-- begin Data shown --
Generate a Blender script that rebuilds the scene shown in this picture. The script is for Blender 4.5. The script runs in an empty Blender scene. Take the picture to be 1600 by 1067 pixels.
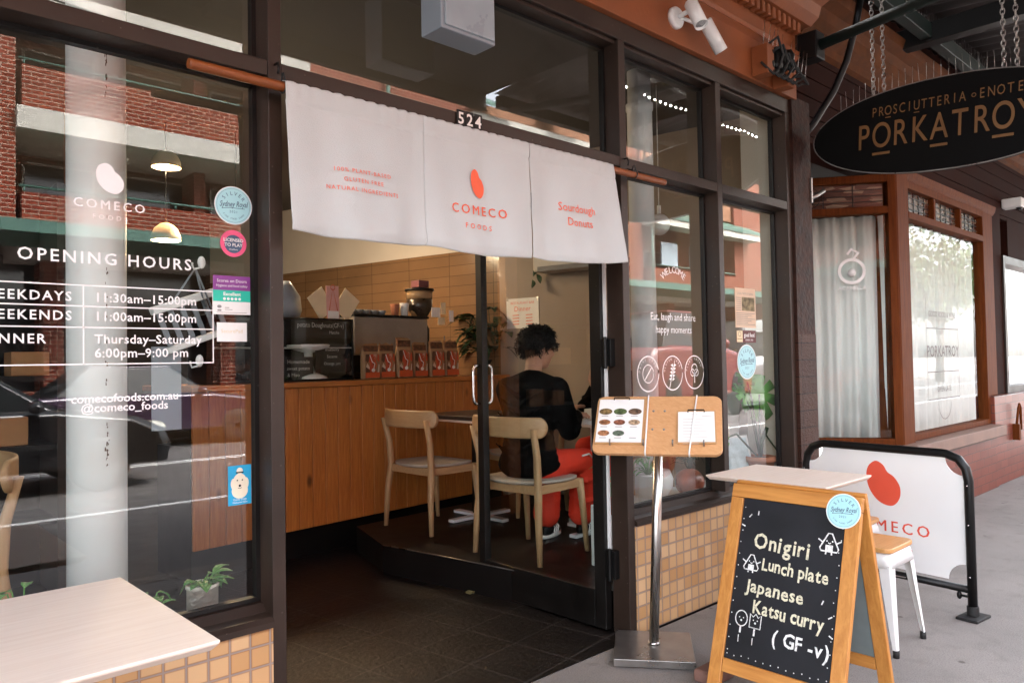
import bpy, bmesh, math, random
from mathutils import Vector, Matrix, noise as mnoise
random.seed(7)
S = bpy.context.scene
COL = S.collection
rad = math.radians

# ------------------------------------------------------------------ camera, sky, sun, exposure
CF, CYAW, CPITCH, CROLL = 1185.96, 0.75367, 0.02672758, -0.01776304     # focal length in px of a 1600 px wide frame
CC = Vector((0.0, -2.2194, 1.28))
cy_, sy_, cp_, sp_ = math.cos(CYAW), math.sin(CYAW), math.cos(CPITCH), math.sin(CPITCH)
FW = Vector((sy_*cp_, cy_*cp_, sp_)); R0 = Vector((cy_, -sy_, 0)); U0 = R0.cross(FW)
CR = R0*math.cos(CROLL) + U0*math.sin(CROLL); CU = U0*math.cos(CROLL) - R0*math.sin(CROLL)
cam = bpy.data.cameras.new('camera'); cam_ob = bpy.data.objects.new('camera', cam); COL.objects.link(cam_ob)
cam.sensor_width = 36; cam.lens = CF/1600*36; cam.clip_start = .02; cam.clip_end = 600
cam_ob.matrix_world = Matrix(((CR.x, CU.x, -FW.x, CC.x), (CR.y, CU.y, -FW.y, CC.y), (CR.z, CU.z, -FW.z, CC.z), (0, 0, 0, 1)))
S.camera = cam_ob
W = bpy.data.worlds.new('World'); S.world = W; W.use_nodes = True
SUN_EL, SUN_ROT = rad(50), rad(25)
nt = W.node_tree; bg = nt.nodes['Background']
sky = nt.nodes.new('ShaderNodeTexSky'); sky.sky_type = 'NISHITA'; sky.sun_disc = False
sky.sun_elevation = SUN_EL; sky.sun_rotation = SUN_ROT; sky.air_density = 1.0; sky.dust_density = 4.0
hs = nt.nodes.new('ShaderNodeHueSaturation'); hs.inputs['Saturation'].default_value = .30; hs.inputs['Value'].default_value = 1.0
nt.links.new(sky.outputs[0], hs.inputs['Color']); nt.links.new(hs.outputs[0], bg.inputs['Color'])
bg.inputs['Strength'].default_value = 0.15
sl = bpy.data.lights.new('sun', 'SUN'); sl.energy = 0.9; sl.angle = rad(16); sl.color = (1, .975, .95)
sun = bpy.data.objects.new('sun', sl); COL.objects.link(sun)
_sd = Vector((math.sin(SUN_ROT)*math.cos(SUN_EL), math.cos(SUN_ROT)*math.cos(SUN_EL), math.sin(SUN_EL)))
sun.rotation_euler = _sd.to_track_quat('Z', 'Y').to_euler()
S.view_settings.view_transform = 'Standard'; S.view_settings.look = 'None'; S.view_settings.gamma = 1
S.view_settings.exposure = 4.2
S.render.engine = 'CYCLES'
S.cycles.use_denoising = True; S.cycles.max_bounces = 10; S.cycles.transparent_max_bounces = 16
S.cycles.caustics_reflective = False; S.cycles.caustics_refractive = False; S.cycles.sample_clamp_indirect = 6
S.cycles.glossy_bounces = 4; S.cycles.diffuse_bounces = 5

# ------------------------------------------------------------------ helpers
def ray(x, y): return FW + CR*((x-800)/CF) + CU*((533.5-y)/CF)
def at(x, y, ax, val):                       # photo pixel -> point on the plane {axis = val}
    d = ray(x, y); return CC + d*((val-CC[ax])/d[ax])
def atp(x, y, P, n):                         # photo pixel -> point on plane (P, n)
    d = ray(x, y); n = Vector(n); return CC + d*((Vector(P)-CC).dot(n)/d.dot(n))
def lin(h):
    h = h.lstrip('#'); o = []
    for i in (0, 2, 4):
        v = int(h[i:i+2], 16)/255; o.append(v/12.92 if v <= .04045 else ((v+.055)/1.055)**2.4)
    return tuple(o)
class Fr:                                    # local frame: origin, u, v, n
    def __init__(s, O, U, V): s.O = Vector(O); s.U = Vector(U).normalized(); s.V = Vector(V).normalized(); s.N = s.U.cross(s.V)
    def __call__(s, u, v, n=0): return s.O + s.U*u + s.V*v + s.N*n
class MB:
    def __init__(s): s.v = []; s.f = []; s.sm = []; s.mi = []; s.m = 0; s.smooth = False
    def add(s, vs, fs, smooth=None):
        b = len(s.v); s.v += [Vector(p) for p in vs]
        for f in fs: s.f.append([b+i for i in f]); s.sm.append(s.smooth if smooth is None else smooth); s.mi.append(s.m)
        return s
    def box(s, x0, x1, y0, y1, z0, z1):
        return s.add([(x, y, z) for z in (z0, z1) for y in (y0, y1) for x in (x0, x1)],
              [(0, 2, 3, 1), (4, 5, 7, 6), (0, 1, 5, 4), (2, 6, 7, 3), (0, 4, 6, 2), (1, 3, 7, 5)])
    def fbox(s, F, u0, u1, v0, v1, n0, n1):  # box in a frame
        return s.add([F(u, v, n) for n in (n0, n1) for v in (v0, v1) for u in (u0, u1)],
              [(0, 2, 3, 1), (4, 5, 7, 6), (0, 1, 5, 4), (2, 6, 7, 3), (0, 4, 6, 2), (1, 3, 7, 5)])
    def quad(s, a, b, c, d): return s.add([a, b, c, d], [(0, 1, 2, 3)])
    def rings(s, rings, cap=True, closed=True, smooth=True):
        n = len(rings[0]); vs = [p for r in rings for p in r]; fs = []
        for i in range(len(rings)-1):
            for j in range(n if closed else n-1):
                k = (j+1) % n; fs.append((i*n+j, i*n+k, (i+1)*n+k, (i+1)*n+j))
        s.add(vs, fs, smooth)
        if cap and closed:
            b = len(s.v)-len(vs)
            for f in (list(reversed(range(b, b+n))), list(range(b+len(vs)-n, b+len(vs)))): s.f.append(f); s.sm.append(False); s.mi.append(s.m)
        return s
    def tube(s, pts, r, n=8, closed=False, cap=True):
        pts = [Vector(p) for p in pts]; rr = r if isinstance(r, (list, tuple)) else [r]*len(pts)
        rings = []; up = None; L = len(pts)
        for i, p in enumerate(pts):
            t = (pts[(i+1) % L]-pts[i-1]) if closed else (pts[min(i+1, L-1)]-pts[max(i-1, 0)])
            t.normalize()
            if up is None: up = t.orthogonal().normalized()
            up = (up - t*up.dot(t)); up = up.normalized() if up.length > 1e-6 else t.orthogonal().normalized()
            w = t.cross(up)
            rings.append([p + (up*math.cos(a)+w*math.sin(a))*rr[i] for a in [2*math.pi*k/n for k in range(n)]])
        if closed: rings.append(rings[0])
        return s.rings(rings, cap and not closed)
    def lathe(s, prof, c, n=20, ax=None):    # prof: (r, h)
        c = Vector(c); Z = Vector(ax or (0, 0, 1)).normalized(); X = Z.orthogonal().normalized(); Y = Z.cross(X)
        return s.rings([[c+Z*h+(X*math.cos(2*math.pi*k/n)+Y*math.sin(2*math.pi*k/n))*max(r, 1e-4) for k in range(n)] for r, h in prof], True)
    def ell(s, c, r, n=14, m=9, M=None):     # ellipsoid
        c = Vector(c); r = Vector(r if isinstance(r, (tuple, list)) else (r, r, r)); M = M or Matrix.Identity(3)
        rings = []
        for i in range(m+1):
            t = math.pi*i/m; rings.append([c+M @ Vector((r.x*max(math.sin(t), 1e-3)*math.cos(2*math.pi*k/n), r.y*max(math.sin(t), 1e-3)*math.sin(2*math.pi*k/n), -r.z*math.cos(t))) for k in range(n)])
        return s.rings(rings, True)
    def prism(s, F, pts, n0, n1):            # outline (u, v) ccw -> slab
        k = len(pts); vs = [F(u, v, n0) for u, v in pts]+[F(u, v, n1) for u, v in pts]
        return s.add(vs, [list(reversed(range(k))), list(range(k, 2*k))]+[(i, (i+1) % k, k+(i+1) % k, k+i) for i in range(k)])
    def text(s, F, u, v, h, body, align='CENTER', bold=0, sp=1.0, xs=1.0, ext=.0006, rot=0, shear=0, lines=1.1, res=2):
        if bold and 'M' in body:                # M_bold: the outline offset breaks this letter
            for i, q in enumerate((-1, 0, 1)): s.text(lambda a_, b_, n_: F(a_+q*bold*h*1.1, b_, n_), u, v, h, body, align, 0, sp, xs, ext+.00012*i, rot, shear, lines, res)
            return s
        cu = bpy.data.curves.new('t', 'FONT'); cu.body = body; cu.size = 1; cu.align_x = align; cu.align_y = 'CENTER'
        cu.space_character = sp; cu.offset = bold; cu.extrude = 0; cu.resolution_u = res; cu.shear = shear; cu.space_line = lines
        o = bpy.data.objects.new('t', cu); COL.objects.link(o)
        me = bpy.data.meshes.new_from_object(o.evaluated_get(bpy.context.evaluated_depsgraph_get()))
        k = h/.73; cr, sr = math.cos(rot), math.sin(rot)
        vs = []
        for q in me.vertices:
            a, b = q.co.x*k*xs, q.co.y*k; vs.append(F(u+a*cr-b*sr, v+a*sr+b*cr, ext))
        s.add(vs, [list(p.vertices) for p in me.polygons], False)
        bpy.data.objects.remove(o); bpy.data.curves.remove(cu); bpy.data.meshes.remove(me)
        return s
    def glyph_run(s, F, u, v, h, body, bold=.02, gap=.14, ext=.0012, rot=0, jit=.06, xs=1.0):   # hand lettering, letter by letter
        x = u
        for ch in body:
            if ch == ' ': x += h*.42*xs; continue
            g = MB().text(lambda a, b_, n: Vector((a, b_, n)), 0, 0, h*random.uniform(.96, 1.05), ch, bold=bold, ext=ext, xs=xs); lo = min(q.x for q in g.v); hi = max(q.x for q in g.v); r = random.uniform(-jit, jit); c, d = math.cos(r+rot), math.sin(r+rot); cx = (lo+hi)/2; dy = random.uniform(-.04, .04)*h+(x-u)*math.tan(rot)
            hw = (hi-lo)/2; s.add([F(x+hw+(q.x-cx)*c-q.y*d, v+dy+(q.x-cx)*d+q.y*c, ext) for q in g.v], g.f, False); x += 2*hw+gap*h
        return s
    def arc(s, F, u, v, R, h, body, a0, a1, ext=.0006, bold=0, inside=False):
        for i, ch in enumerate(body):
            a = a0+(a1-a0)*i/max(1, len(body)-1)
            if ch != ' ': s.text(F, u+R*math.cos(a), v+R*math.sin(a), h, ch, rot=a+(math.pi/2 if inside else -math.pi/2), ext=ext, bold=bold)
        return s
    def line(s, F, pts, w, ext=.0006, closed=False):   # flat stroke in a frame
        pts = [Vector((p[0], p[1])) for p in pts]
        if closed: pts = pts+[pts[0], pts[1]]
        L = len(pts); a = []
        for i, p in enumerate(pts):
            t = pts[min(i+1, L-1)]-pts[max(i-1, 0)]; t = t.normalized() if t.length > 1e-9 else Vector((1, 0))
            nn = Vector((-t.y, t.x))*w/2; a.append((F(p.x+nn.x, p.y+nn.y, ext), F(p.x-nn.x, p.y-nn.y, ext)))
        for i in range(L-1): s.quad(a[i][1], a[i+1][1], a[i+1][0], a[i][0])
        return s
    def circ(s, F, u, v, r, w, n=28, ext=.0006, sy=1): return s.line(F, [(u+r*math.cos(2*math.pi*i/n), v+sy*r*math.sin(2*math.pi*i/n)) for i in range(n)], w, ext, True)
    def disc(s, F, u, v, r, n=28, ext=.0006, sy=1): return s.poly(F, [(u+r*math.cos(2*math.pi*i/n), v+sy*r*math.sin(2*math.pi*i/n)) for i in range(n)], ext)
    def poly(s, F, pts, ext=.0006): return s.add([F(a, b, ext) for a, b in pts], [list(range(len(pts)))])
    def rect(s, F, u0, u1, v0, v1, ext=.0006): return s.poly(F, [(u0, v0), (u1, v0), (u1, v1), (u0, v1)], ext)
    def build(s, name, mats, parent=None, bevel=0, seg=2, sub=0, label=None, autosmooth=False, solid=0):
        base = Vector((0, 0, 0)); p = parent
        while p is not None: base += p.location; p = p.parent
        me = bpy.data.meshes.new(name); me.from_pydata([tuple(q-base) for q in s.v], [], s.f)
        for mt in (mats if isinstance(mats, (list, tuple)) else [mats]): me.materials.append(mt)
        for pl, sm, mi in zip(me.polygons, s.sm, s.mi): pl.use_smooth = sm; pl.material_index = mi
        me.update()
        o = bpy.data.objects.new(name, me); COL.objects.link(o); o.parent = parent
        if solid: md = o.modifiers.new('solid', 'SOLIDIFY'); md.thickness = solid; md.offset = 0
        if sub: md = o.modifiers.new('sub', 'SUBSURF'); md.levels = sub; md.render_levels = sub
        if bevel: md = o.modifiers.new('bevel', 'BEVEL'); md.width = bevel; md.segments = seg; md.limit_method = 'ANGLE'; md.angle_limit = rad(40); md.harden_normals = True
        if label: o['label'] = label
        return o
def empty(name, loc, label, cat, group=None, rz=0):
    o = bpy.data.objects.new(name, None); COL.objects.link(o); o.location = loc; o.rotation_euler = (0, 0, rz); o.empty_display_size = .1
    return tag(o, label, cat, group)
def tag(o, label, cat, group=None):
    o['label'] = label; o['category'] = cat
    if group: o['group'] = group
    return o
def struct(o, kind='structure'): o['kind'] = kind; return o
def dup(root, loc, rz, label=None, group=None):
    r = root.copy(); COL.objects.link(r); r.location = loc; r.rotation_euler = (0, 0, rz)
    if label: r['label'] = label
    if group: r['group'] = group
    for ch in list(root.children):
        k = ch.copy(); COL.objects.link(k); k.parent = r
        for g in list(ch.children): q = g.copy(); COL.objects.link(q); q.parent = k
    return r
def remesh(mb, vox, smooth=6, fac=.5):       # merge overlapping volumes into one continuous skin
    me = bpy.data.meshes.new('r'); me.from_pydata([tuple(q) for q in mb.v], [], mb.f)
    o = bpy.data.objects.new('r', me); COL.objects.link(o)
    md = o.modifiers.new('r', 'REMESH'); md.mode = 'VOXEL'; md.voxel_size = vox
    if smooth: md = o.modifiers.new('s', 'SMOOTH'); md.iterations = smooth; md.factor = fac
    m2 = bpy.data.meshes.new_from_object(o.evaluated_get(bpy.context.evaluated_depsgraph_get()))
    out = MB(); out.add([v.co.copy() for v in m2.vertices], [list(p.vertices) for p in m2.polygons], True)
    bpy.data.objects.remove(o); bpy.data.meshes.remove(me); bpy.data.meshes.remove(m2)
    return out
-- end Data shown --
◆ **Required work**
With all pictures left out, please transcribe exactly the lines from the start of the material through the line with "rad = math.radians".

◆ **Finished answer**
Generate a Blender script that rebuilds the scene shown in this picture. The script is for Blender 4.5. The script runs in an empty Blender scene. Take the picture to be 1600 by 1067 pixels.
import bpy, bmesh, math, random
from mathutils import Vector, Matrix, noise as mnoise
random.seed(7)
S = bpy.context.scene
COL = S.collection
rad = math.radians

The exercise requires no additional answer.